**WHAT TO DO**.
Please copy all the lines that follow, word for word.

____________________

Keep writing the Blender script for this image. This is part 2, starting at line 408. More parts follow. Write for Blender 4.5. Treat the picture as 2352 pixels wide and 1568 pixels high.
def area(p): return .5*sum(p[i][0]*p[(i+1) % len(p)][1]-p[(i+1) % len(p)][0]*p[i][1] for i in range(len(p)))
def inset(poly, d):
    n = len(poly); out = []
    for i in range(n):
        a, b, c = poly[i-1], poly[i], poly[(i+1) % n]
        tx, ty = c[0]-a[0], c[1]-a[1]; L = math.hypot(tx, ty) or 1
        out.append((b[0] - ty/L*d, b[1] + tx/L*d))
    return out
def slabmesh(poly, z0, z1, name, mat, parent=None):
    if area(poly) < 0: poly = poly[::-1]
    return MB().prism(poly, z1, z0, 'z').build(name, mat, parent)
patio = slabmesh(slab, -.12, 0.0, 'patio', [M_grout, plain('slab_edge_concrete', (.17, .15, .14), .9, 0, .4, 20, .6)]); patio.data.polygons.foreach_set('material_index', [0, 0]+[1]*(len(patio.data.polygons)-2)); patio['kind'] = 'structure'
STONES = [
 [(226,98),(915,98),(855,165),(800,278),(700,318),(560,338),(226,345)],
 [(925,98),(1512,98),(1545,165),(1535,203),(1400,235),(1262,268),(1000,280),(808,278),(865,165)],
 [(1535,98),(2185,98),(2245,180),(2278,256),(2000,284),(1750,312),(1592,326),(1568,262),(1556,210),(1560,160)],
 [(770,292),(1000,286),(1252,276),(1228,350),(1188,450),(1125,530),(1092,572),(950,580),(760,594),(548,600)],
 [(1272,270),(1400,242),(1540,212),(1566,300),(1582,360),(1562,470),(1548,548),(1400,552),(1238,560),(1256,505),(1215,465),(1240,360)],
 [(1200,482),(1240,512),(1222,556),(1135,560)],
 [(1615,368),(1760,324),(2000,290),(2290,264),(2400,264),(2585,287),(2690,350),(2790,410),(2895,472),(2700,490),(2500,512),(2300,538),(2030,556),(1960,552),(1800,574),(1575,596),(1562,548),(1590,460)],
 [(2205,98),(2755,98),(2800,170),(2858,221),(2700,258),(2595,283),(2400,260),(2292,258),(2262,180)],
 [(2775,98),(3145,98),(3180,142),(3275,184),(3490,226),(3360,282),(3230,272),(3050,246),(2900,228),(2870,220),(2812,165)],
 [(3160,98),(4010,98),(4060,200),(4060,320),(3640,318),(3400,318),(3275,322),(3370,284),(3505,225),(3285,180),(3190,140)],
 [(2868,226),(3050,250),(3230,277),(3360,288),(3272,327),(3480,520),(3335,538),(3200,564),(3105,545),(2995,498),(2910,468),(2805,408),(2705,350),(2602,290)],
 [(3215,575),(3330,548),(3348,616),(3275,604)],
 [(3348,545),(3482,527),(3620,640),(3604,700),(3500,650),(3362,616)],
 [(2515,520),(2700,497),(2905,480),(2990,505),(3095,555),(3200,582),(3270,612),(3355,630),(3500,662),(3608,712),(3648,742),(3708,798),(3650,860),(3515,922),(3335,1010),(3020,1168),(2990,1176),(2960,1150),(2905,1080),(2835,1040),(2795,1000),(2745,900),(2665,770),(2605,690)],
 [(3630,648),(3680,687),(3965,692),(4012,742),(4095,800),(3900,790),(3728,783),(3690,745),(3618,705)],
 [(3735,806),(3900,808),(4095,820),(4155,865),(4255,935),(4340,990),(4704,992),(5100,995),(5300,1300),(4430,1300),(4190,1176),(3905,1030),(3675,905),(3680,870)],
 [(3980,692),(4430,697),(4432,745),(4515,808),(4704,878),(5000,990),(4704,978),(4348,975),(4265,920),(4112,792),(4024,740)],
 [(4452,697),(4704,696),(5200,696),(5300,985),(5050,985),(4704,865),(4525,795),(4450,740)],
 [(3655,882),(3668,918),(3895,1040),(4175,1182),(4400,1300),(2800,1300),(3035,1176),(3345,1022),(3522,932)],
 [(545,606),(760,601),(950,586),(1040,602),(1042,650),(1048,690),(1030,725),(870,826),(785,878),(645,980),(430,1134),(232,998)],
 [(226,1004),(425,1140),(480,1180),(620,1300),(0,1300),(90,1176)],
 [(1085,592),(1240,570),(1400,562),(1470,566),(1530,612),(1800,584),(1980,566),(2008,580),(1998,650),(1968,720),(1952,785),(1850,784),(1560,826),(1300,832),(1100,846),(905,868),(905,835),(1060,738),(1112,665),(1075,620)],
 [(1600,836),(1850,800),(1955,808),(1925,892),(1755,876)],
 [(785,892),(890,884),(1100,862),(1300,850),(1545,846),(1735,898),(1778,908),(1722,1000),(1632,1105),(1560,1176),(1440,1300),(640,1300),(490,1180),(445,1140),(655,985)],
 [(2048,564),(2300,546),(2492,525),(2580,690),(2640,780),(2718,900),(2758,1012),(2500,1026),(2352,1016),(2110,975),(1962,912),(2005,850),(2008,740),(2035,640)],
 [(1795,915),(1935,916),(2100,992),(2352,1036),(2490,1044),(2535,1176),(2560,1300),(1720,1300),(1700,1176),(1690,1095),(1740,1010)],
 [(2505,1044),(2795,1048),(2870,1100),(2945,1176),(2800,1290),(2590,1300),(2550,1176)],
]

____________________

**CORRECT OUTPUT**.
Keep writing the Blender script for this image. This is part 2, starting at line 408. More parts follow. Write for Blender 4.5. Treat the picture as 2352 pixels wide and 1568 pixels high.
def area(p): return .5*sum(p[i][0]*p[(i+1) % len(p)][1]-p[(i+1) % len(p)][0]*p[i][1] for i in range(len(p)))
def inset(poly, d):
    n = len(poly); out = []
    for i in range(n):
        a, b, c = poly[i-1], poly[i], poly[(i+1) % n]
        tx, ty = c[0]-a[0], c[1]-a[1]; L = math.hypot(tx, ty) or 1
        out.append((b[0] - ty/L*d, b[1] + tx/L*d))
    return out
def slabmesh(poly, z0, z1, name, mat, parent=None):
    if area(poly) < 0: poly = poly[::-1]
    return MB().prism(poly, z1, z0, 'z').build(name, mat, parent)
patio = slabmesh(slab, -.12, 0.0, 'patio', [M_grout, plain('slab_edge_concrete', (.17, .15, .14), .9, 0, .4, 20, .6)]); patio.data.polygons.foreach_set('material_index', [0, 0]+[1]*(len(patio.data.polygons)-2)); patio['kind'] = 'structure'
STONES = [
 [(226,98),(915,98),(855,165),(800,278),(700,318),(560,338),(226,345)],
 [(925,98),(1512,98),(1545,165),(1535,203),(1400,235),(1262,268),(1000,280),(808,278),(865,165)],
 [(1535,98),(2185,98),(2245,180),(2278,256),(2000,284),(1750,312),(1592,326),(1568,262),(1556,210),(1560,160)],
 [(770,292),(1000,286),(1252,276),(1228,350),(1188,450),(1125,530),(1092,572),(950,580),(760,594),(548,600)],
 [(1272,270),(1400,242),(1540,212),(1566,300),(1582,360),(1562,470),(1548,548),(1400,552),(1238,560),(1256,505),(1215,465),(1240,360)],
 [(1200,482),(1240,512),(1222,556),(1135,560)],
 [(1615,368),(1760,324),(2000,290),(2290,264),(2400,264),(2585,287),(2690,350),(2790,410),(2895,472),(2700,490),(2500,512),(2300,538),(2030,556),(1960,552),(1800,574),(1575,596),(1562,548),(1590,460)],
 [(2205,98),(2755,98),(2800,170),(2858,221),(2700,258),(2595,283),(2400,260),(2292,258),(2262,180)],
 [(2775,98),(3145,98),(3180,142),(3275,184),(3490,226),(3360,282),(3230,272),(3050,246),(2900,228),(2870,220),(2812,165)],
 [(3160,98),(4010,98),(4060,200),(4060,320),(3640,318),(3400,318),(3275,322),(3370,284),(3505,225),(3285,180),(3190,140)],
 [(2868,226),(3050,250),(3230,277),(3360,288),(3272,327),(3480,520),(3335,538),(3200,564),(3105,545),(2995,498),(2910,468),(2805,408),(2705,350),(2602,290)],
 [(3215,575),(3330,548),(3348,616),(3275,604)],
 [(3348,545),(3482,527),(3620,640),(3604,700),(3500,650),(3362,616)],
 [(2515,520),(2700,497),(2905,480),(2990,505),(3095,555),(3200,582),(3270,612),(3355,630),(3500,662),(3608,712),(3648,742),(3708,798),(3650,860),(3515,922),(3335,1010),(3020,1168),(2990,1176),(2960,1150),(2905,1080),(2835,1040),(2795,1000),(2745,900),(2665,770),(2605,690)],
 [(3630,648),(3680,687),(3965,692),(4012,742),(4095,800),(3900,790),(3728,783),(3690,745),(3618,705)],
 [(3735,806),(3900,808),(4095,820),(4155,865),(4255,935),(4340,990),(4704,992),(5100,995),(5300,1300),(4430,1300),(4190,1176),(3905,1030),(3675,905),(3680,870)],
 [(3980,692),(4430,697),(4432,745),(4515,808),(4704,878),(5000,990),(4704,978),(4348,975),(4265,920),(4112,792),(4024,740)],
 [(4452,697),(4704,696),(5200,696),(5300,985),(5050,985),(4704,865),(4525,795),(4450,740)],
 [(3655,882),(3668,918),(3895,1040),(4175,1182),(4400,1300),(2800,1300),(3035,1176),(3345,1022),(3522,932)],
 [(545,606),(760,601),(950,586),(1040,602),(1042,650),(1048,690),(1030,725),(870,826),(785,878),(645,980),(430,1134),(232,998)],
 [(226,1004),(425,1140),(480,1180),(620,1300),(0,1300),(90,1176)],
 [(1085,592),(1240,570),(1400,562),(1470,566),(1530,612),(1800,584),(1980,566),(2008,580),(1998,650),(1968,720),(1952,785),(1850,784),(1560,826),(1300,832),(1100,846),(905,868),(905,835),(1060,738),(1112,665),(1075,620)],
 [(1600,836),(1850,800),(1955,808),(1925,892),(1755,876)],
 [(785,892),(890,884),(1100,862),(1300,850),(1545,846),(1735,898),(1778,908),(1722,1000),(1632,1105),(1560,1176),(1440,1300),(640,1300),(490,1180),(445,1140),(655,985)],
 [(2048,564),(2300,546),(2492,525),(2580,690),(2640,780),(2718,900),(2758,1012),(2500,1026),(2352,1016),(2110,975),(1962,912),(2005,850),(2008,740),(2035,640)],
 [(1795,915),(1935,916),(2100,992),(2352,1036),(2490,1044),(2535,1176),(2560,1300),(1720,1300),(1700,1176),(1690,1095),(1740,1010)],
 [(2505,1044),(2795,1048),(2870,1100),(2945,1176),(2800,1290),(2590,1300),(2550,1176)],
]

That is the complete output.